Scene modeling code data
## begin

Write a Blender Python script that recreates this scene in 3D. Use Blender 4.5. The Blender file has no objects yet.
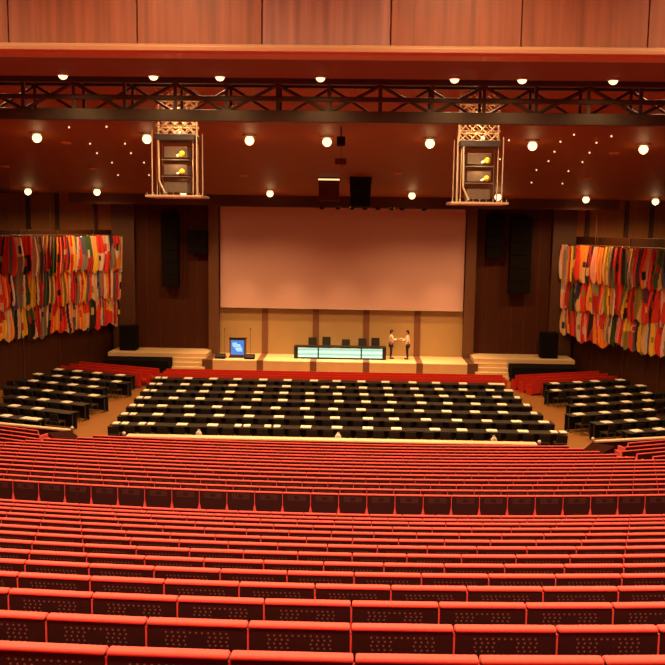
import bpy, bmesh, math, random
from mathutils import Vector, Matrix
random.seed(7)
PI = math.pi
sc = bpy.context.scene
COL = sc.collection

# ------------------------------------------------------------------ camera
F, CX, CY = 872.0, 332.5, 332.5
EYE = Vector((0.95, 0.0, 8.9))
def cam_basis(vp=(358.0, 225.2), roll=0.8):
    r = math.radians(roll)
    d = Vector(((vp[0]-CX)/F, (vp[1]-CY)/F, 1.0)).normalized()
    x = Vector((math.cos(r), math.sin(r), 0.0)); x -= d*x.dot(d); x.normalize()
    z = d.cross(x)
    if z.y > 0: z = -z
    return x, d, z          # world X, Y, Z in camera coordinates (right, down, forward)
BX, BY, BZ = cam_basis()
def ray(px, py):
    c = Vector(((px-CX)/F, (py-CY)/F, 1.0))
    return Vector((BX.dot(c), BY.dot(c), BZ.dot(c)))
def atY(px, py, Y):
    d = ray(px, py); return EYE + d*((Y-EYE.y)/d.y)
def atZ(px, py, Z):
    d = ray(px, py); return EYE + d*((Z-EYE.z)/d.z)
def proj(p):
    q = Vector(p)-EYE
    c = BX*q.x + BY*q.y + BZ*q.z
    return CX+F*c.x/c.z, CY+F*c.y/c.z, c.z
cam = bpy.data.cameras.new('camera'); cam.sensor_width = 36; cam.lens = F/665*36
cam.clip_end = 300; cam.clip_start = 0.05
co = bpy.data.objects.new('camera', cam); COL.objects.link(co)
right = Vector((BX.x, BY.x, BZ.x)); down = Vector((BX.y, BY.y, BZ.y)); fwd = Vector((BX.z, BY.z, BZ.z))
m = Matrix((right, -down, -fwd)).transposed().to_4x4(); m.translation = EYE
co.matrix_world = m
sc.camera = co

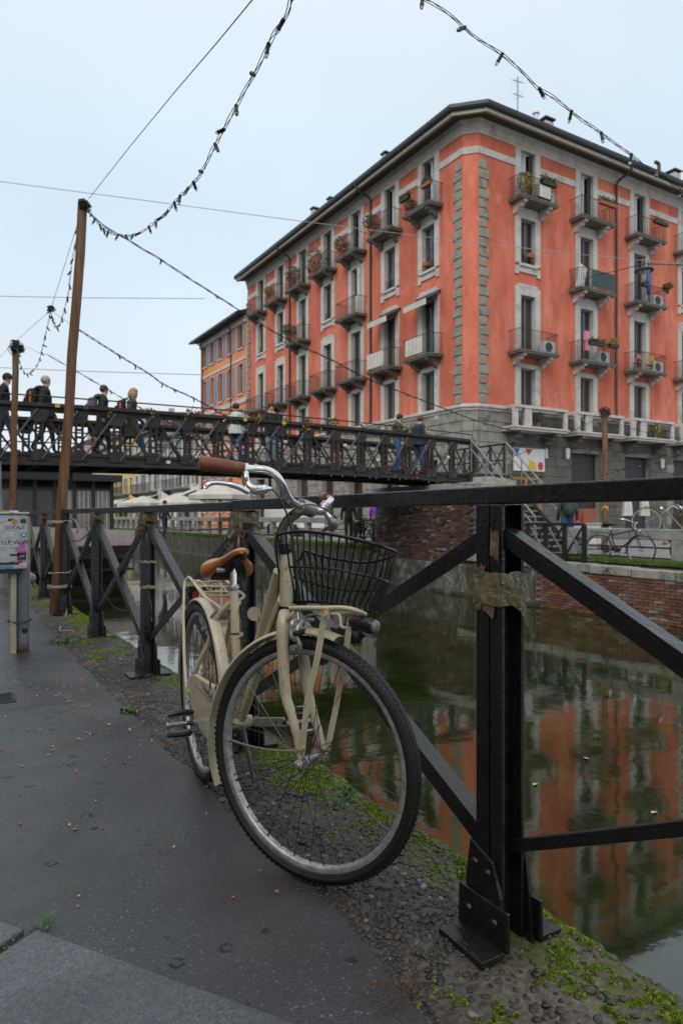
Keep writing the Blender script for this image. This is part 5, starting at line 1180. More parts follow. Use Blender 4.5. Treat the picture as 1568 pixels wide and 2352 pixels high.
build('bottom_grille', MB().box(fx0+.01, fx1-.05, fy+.02, cy0+.08, fz0-.03, fz0), MAT['pipe'], cab)
def stick(x0, x1, z0, z1, m, k=1): return build('sticker', MB().box(fx1+x0, fx1+x1, fy-.0012*k, fy-.0002, fz0+z0, fz0+z1), MAT[m], cab)
stick(-.36,-.05,.355,.40,'pale_sticker'); stick(-.31,-.03,.29,.335,'pale_sticker'); stick(-.36,-.06,.235,.28,'pale_sticker'); stick(-.36,-.07,.165,.228,'pale_sticker'); stick(-.15,-.08,.07,.15,'scuffed'); stick(-.13,-.09,.345,.375,'white_paint'); stick(-.05,-.012,.34,.372,'dark_sticker'); stick(-.3,-.16,.08,.14,'pale_sticker'); stick(-.075,-.01,.06,.145,'magenta_sticker'); stick(-.07,-.012,.07,.125,'dark_sticker',2); stick(-.12,-.035,.05,.06,'dark_sticker'); stick(-.36,-.055,.035,.055,'dark_sticker'); stick(-.062,-.014,.012,.04,'white_paint'); stick(-.36,-.1,.012,.03,'teal_sticker'); stick(-.12,-.04,.10,.115,'dark_sticker',2); stick(-.06,-.02,.15,.20,'magenta_sticker')
for (x, z, m_, rr_) in ((-.028,.255,'teal_sticker',.021),(-.028,.255,'white_paint',.009)): build('sticker', MB().lathe((fx1+x, fy-.0015-(.001 if rr_ < .01 else 0), fz0+z), (0,-1,0), [(0,rr_),(.0008,rr_)], 16), MAT[m_], cab)
build('sticker', MB().prism([(fx1-.115, fy-.0004, fz0+.375), (fx1-.105, fy-.0004, fz0+.335), (fx1-.09, fy-.0004, fz0+.325), (fx1-.075, fy-.0004, fz0+.335), (fx1-.065, fy-.0004, fz0+.375), (fx1-.08, fy-.0004, fz0+.365), (fx1-.09, fy-.0004, fz0+.378), (fx1-.1, fy-.0004, fz0+.365)], (0,-.001,0)), MAT['orange_sticker'], cab)
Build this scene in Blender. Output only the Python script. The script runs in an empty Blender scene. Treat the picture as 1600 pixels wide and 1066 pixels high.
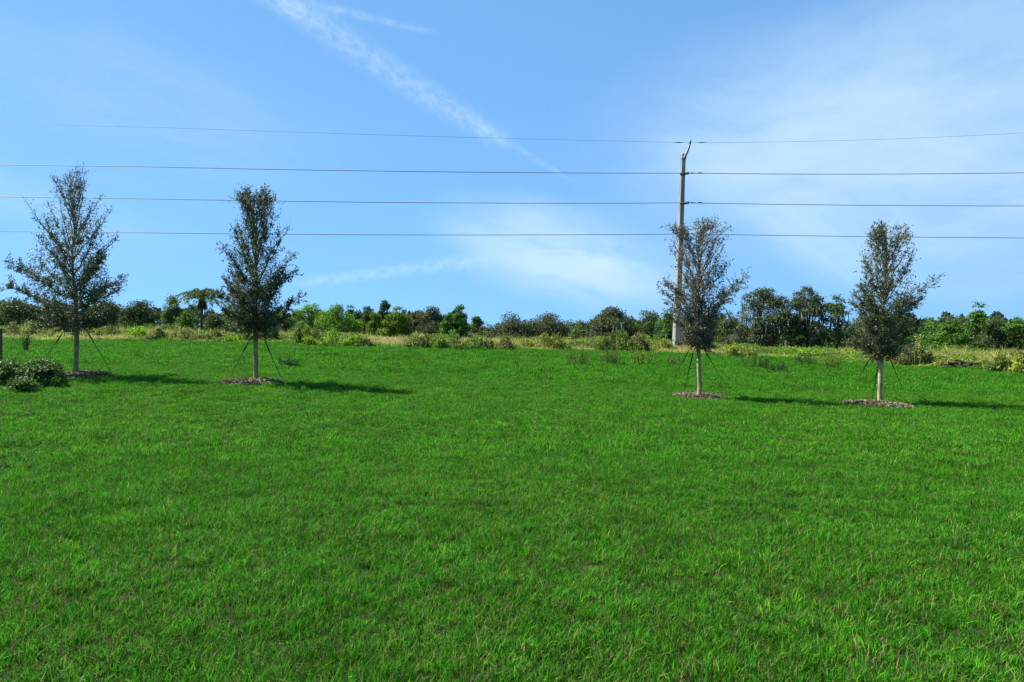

## end

## Brief
All lines from the start of the entries above through the line containing "COL = sc.collection" are to be given again exactly; the pictures are not.

## Problem solution
Write a Blender Python script that recreates this scene in 3D. Use Blender 4.5. The Blender file has no objects yet.
import bpy, bmesh, math, random
from mathutils import Vector, Matrix
random.seed(7)
PI = math.pi
sc = bpy.context.scene
COL = sc.collection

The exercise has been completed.